Post by kkiko77 » Mon Jul 22, 2013 9:40 pm

wiggsy wrote:the EU4 stamp is done there and then at the garda station from what I read. the actual residence permit takes close to six months (you enter on a class c short stay single entry visa [unless your a non-visa national - in which case dont need a visa, just your marriage cert etc]). accept the loss, five years to PR will fly past so fast. once your back here, regardless of if your wife works or not, you have EEA rights. this means right to go to any university for the same cost as a uk national etc, same fundings and everything
My main worry with this is that given my wife is basically both unemployed (she's got her own limited company but it isn't an active business) and unemployable (no significant skills, no fully accredited university education, etc), this matter of the type of employment she'd have to undertake in the EU being of a certain intensity / caliber / "real-ness" is worrisome because whatever she would be getting for work in Ireland it certainly wouldn't be engineer, graphic designer, builder, etc.
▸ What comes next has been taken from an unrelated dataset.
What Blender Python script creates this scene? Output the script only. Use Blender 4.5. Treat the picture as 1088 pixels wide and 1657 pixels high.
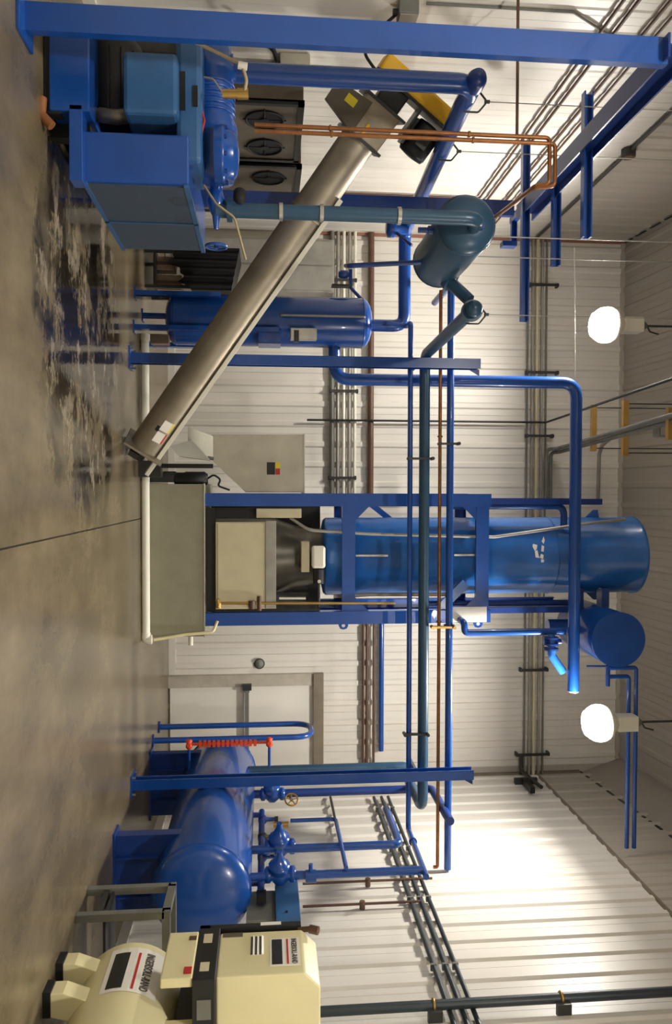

With what my wife's able to do the most we're realistically talking in terms of her prospects are things like children's day care attendant, volunteer food bank worker, et cetera. Maybe a Dublin Jobcentre, if by some unlikely miracle the Jobcentre staff there would want her to work as a desk attendant for them. (And then there's the question of whether it's even legal to go work for other countries' benefits systems; I doubt it is.)